▶ What you will do: Track down the lines that contain "picture" and copy them.
--- START Given information ---
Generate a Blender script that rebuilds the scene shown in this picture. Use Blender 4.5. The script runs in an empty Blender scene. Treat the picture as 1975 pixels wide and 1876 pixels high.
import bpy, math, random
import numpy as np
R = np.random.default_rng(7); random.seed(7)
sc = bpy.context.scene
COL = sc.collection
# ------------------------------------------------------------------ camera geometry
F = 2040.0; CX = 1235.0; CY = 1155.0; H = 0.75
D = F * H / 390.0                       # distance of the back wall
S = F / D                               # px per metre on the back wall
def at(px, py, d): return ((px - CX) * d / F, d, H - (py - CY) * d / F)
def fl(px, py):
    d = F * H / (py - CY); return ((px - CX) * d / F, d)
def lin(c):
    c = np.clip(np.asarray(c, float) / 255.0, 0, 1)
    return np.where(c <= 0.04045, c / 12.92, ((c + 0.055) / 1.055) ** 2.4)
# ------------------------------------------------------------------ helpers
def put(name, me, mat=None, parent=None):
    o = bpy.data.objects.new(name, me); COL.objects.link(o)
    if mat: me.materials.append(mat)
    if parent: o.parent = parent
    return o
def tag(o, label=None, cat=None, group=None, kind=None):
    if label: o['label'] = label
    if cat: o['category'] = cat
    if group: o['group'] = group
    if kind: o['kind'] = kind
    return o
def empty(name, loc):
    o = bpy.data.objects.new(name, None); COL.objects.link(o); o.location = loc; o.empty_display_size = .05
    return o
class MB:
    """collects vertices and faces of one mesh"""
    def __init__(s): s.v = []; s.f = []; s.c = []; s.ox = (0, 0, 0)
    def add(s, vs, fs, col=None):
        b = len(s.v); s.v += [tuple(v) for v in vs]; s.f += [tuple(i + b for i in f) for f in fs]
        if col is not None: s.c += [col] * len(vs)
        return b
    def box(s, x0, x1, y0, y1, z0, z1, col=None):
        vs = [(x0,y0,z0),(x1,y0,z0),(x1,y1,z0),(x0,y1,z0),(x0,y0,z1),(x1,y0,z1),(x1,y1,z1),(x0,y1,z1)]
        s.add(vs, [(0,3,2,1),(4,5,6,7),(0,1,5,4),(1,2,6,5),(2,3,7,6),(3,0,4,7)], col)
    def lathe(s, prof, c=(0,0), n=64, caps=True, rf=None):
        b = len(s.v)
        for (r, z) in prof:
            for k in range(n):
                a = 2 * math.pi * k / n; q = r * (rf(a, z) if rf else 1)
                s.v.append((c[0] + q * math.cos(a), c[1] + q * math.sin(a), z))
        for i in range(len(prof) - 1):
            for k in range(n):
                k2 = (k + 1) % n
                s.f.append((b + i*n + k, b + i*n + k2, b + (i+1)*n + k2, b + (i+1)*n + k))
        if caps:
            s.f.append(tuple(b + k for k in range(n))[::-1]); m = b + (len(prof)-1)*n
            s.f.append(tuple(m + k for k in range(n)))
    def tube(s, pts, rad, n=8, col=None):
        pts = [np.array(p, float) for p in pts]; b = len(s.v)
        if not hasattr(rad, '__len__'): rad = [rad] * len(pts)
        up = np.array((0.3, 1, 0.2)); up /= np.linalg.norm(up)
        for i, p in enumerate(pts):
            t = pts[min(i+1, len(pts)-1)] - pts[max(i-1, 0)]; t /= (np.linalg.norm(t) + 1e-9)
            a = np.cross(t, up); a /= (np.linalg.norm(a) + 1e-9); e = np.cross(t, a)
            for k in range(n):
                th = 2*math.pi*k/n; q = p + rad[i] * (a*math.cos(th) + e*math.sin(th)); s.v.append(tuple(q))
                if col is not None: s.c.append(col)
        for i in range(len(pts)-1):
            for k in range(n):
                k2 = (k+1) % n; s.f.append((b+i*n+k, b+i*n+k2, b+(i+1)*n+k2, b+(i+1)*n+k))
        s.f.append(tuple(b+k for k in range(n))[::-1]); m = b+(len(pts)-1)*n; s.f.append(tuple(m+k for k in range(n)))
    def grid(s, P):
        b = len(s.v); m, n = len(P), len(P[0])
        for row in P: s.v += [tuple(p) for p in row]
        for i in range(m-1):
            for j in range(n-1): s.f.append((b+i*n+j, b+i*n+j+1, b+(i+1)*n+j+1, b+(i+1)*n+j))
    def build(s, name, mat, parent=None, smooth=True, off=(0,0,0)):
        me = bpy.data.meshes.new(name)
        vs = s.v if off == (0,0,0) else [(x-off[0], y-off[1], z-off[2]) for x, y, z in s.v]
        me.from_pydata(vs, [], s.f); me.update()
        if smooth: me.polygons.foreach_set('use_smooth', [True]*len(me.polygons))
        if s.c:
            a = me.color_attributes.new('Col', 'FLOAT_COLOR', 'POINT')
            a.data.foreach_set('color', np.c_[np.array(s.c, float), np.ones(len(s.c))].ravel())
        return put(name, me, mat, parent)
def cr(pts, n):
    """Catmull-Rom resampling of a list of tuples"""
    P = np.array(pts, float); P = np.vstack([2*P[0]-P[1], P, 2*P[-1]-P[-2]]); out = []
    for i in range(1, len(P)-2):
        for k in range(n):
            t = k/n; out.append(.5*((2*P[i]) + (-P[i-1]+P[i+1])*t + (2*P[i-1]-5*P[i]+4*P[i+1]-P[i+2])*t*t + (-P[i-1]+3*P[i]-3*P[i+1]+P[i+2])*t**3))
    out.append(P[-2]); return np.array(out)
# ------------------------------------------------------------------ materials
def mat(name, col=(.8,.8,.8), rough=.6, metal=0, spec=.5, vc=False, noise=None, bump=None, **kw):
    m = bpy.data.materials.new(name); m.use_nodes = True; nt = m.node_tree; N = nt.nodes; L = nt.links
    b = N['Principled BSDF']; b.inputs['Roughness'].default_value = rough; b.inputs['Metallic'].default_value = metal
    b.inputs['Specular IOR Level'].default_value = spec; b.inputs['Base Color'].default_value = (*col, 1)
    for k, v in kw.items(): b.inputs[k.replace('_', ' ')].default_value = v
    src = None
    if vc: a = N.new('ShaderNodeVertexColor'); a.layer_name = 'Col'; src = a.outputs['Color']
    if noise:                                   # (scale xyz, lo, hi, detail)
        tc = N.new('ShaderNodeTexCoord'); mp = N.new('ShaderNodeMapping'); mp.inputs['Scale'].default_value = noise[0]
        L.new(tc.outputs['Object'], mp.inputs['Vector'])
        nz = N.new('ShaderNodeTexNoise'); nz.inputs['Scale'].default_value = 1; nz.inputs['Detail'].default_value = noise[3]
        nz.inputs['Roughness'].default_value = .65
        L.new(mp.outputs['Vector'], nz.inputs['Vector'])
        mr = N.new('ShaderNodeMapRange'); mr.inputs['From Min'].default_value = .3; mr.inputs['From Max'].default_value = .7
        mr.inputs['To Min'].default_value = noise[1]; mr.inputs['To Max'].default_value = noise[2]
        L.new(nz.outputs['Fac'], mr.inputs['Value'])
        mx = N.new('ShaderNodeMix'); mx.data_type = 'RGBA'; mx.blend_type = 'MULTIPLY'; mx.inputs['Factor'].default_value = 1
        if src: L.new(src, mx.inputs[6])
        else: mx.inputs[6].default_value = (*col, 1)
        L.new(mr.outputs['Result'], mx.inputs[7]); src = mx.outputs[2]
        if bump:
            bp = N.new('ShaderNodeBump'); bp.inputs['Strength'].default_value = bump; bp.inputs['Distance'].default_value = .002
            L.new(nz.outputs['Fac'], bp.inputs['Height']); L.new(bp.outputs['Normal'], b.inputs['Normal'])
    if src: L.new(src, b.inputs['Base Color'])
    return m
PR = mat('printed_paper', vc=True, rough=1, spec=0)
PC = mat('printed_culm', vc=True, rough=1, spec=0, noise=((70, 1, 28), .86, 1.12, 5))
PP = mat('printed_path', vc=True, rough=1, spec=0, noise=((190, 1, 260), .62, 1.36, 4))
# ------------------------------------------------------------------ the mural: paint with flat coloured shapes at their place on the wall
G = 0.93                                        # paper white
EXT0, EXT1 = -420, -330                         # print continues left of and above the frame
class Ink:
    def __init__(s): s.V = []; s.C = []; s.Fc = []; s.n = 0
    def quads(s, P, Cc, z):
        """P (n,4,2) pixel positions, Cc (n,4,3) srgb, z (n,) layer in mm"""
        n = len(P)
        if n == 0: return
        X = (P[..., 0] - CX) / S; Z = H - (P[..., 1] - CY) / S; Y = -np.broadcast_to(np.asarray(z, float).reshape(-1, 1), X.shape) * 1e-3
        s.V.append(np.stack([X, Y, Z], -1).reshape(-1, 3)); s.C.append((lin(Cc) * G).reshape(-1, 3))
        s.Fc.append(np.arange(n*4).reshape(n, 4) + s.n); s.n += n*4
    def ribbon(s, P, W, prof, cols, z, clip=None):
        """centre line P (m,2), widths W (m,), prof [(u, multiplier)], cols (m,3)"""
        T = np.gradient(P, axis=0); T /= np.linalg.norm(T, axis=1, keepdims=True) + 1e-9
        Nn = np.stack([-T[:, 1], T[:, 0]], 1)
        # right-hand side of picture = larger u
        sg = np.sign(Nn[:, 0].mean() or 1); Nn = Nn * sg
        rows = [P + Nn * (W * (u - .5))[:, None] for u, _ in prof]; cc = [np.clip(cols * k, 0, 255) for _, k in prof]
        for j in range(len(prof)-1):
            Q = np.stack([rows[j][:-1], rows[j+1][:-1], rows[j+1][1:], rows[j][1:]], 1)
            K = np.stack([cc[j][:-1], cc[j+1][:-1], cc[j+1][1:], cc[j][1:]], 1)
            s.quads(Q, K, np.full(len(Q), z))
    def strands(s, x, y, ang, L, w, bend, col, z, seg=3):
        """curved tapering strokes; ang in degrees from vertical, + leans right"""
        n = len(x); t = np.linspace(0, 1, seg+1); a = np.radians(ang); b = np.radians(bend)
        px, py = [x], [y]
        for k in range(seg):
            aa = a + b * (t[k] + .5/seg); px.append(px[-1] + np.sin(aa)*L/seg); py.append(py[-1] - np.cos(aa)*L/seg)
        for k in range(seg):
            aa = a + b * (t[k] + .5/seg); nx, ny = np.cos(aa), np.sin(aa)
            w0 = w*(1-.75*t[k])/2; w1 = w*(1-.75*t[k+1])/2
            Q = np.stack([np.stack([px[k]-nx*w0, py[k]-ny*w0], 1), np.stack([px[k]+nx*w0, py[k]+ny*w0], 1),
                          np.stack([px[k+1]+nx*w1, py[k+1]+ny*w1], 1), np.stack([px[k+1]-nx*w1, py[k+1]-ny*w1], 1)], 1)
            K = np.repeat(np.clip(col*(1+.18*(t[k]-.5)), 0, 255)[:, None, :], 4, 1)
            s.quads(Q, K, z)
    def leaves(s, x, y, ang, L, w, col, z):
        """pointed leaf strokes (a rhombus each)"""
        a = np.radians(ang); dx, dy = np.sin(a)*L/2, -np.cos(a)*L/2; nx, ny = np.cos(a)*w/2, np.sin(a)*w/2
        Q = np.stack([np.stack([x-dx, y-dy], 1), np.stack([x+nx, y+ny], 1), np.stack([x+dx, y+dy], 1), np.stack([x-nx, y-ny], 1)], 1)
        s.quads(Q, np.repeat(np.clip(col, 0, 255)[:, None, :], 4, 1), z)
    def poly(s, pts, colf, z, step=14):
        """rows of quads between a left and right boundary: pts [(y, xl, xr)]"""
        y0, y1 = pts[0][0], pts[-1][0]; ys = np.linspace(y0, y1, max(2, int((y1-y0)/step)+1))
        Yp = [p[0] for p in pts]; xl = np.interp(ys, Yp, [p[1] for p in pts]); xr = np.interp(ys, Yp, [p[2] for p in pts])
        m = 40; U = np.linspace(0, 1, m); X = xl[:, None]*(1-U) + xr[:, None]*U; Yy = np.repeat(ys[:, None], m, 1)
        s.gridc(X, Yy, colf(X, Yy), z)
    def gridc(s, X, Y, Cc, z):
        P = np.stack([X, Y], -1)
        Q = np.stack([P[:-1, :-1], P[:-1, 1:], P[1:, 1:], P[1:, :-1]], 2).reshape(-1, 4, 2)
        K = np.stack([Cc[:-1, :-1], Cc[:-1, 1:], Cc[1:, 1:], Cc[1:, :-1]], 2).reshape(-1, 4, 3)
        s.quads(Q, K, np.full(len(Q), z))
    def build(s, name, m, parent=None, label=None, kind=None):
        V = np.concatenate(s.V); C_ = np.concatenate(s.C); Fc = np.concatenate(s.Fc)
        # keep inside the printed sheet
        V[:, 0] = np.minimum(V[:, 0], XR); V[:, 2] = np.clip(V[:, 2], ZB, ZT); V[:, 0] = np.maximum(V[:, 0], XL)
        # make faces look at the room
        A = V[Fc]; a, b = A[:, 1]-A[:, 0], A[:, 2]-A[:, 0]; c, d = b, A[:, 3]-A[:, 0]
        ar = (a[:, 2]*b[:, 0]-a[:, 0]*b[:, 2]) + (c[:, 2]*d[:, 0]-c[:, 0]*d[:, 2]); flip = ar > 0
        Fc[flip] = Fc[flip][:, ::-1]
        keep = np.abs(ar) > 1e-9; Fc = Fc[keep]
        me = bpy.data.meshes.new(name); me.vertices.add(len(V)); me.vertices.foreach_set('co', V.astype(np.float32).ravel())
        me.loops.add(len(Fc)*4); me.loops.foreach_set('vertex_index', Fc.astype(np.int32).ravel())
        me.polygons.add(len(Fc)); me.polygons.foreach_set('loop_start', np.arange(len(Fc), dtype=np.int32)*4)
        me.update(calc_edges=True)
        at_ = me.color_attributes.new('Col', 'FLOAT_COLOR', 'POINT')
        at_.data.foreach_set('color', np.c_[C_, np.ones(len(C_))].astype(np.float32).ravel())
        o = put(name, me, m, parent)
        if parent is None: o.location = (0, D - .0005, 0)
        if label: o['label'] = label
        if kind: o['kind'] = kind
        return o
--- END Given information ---
▶ Solution for this task:
Generate a Blender script that rebuilds the scene shown in this picture. Use Blender 4.5. The script runs in an empty Blender scene. Treat the picture as 1975 pixels wide and 1876 pixels high.
        # right-hand side of picture = larger u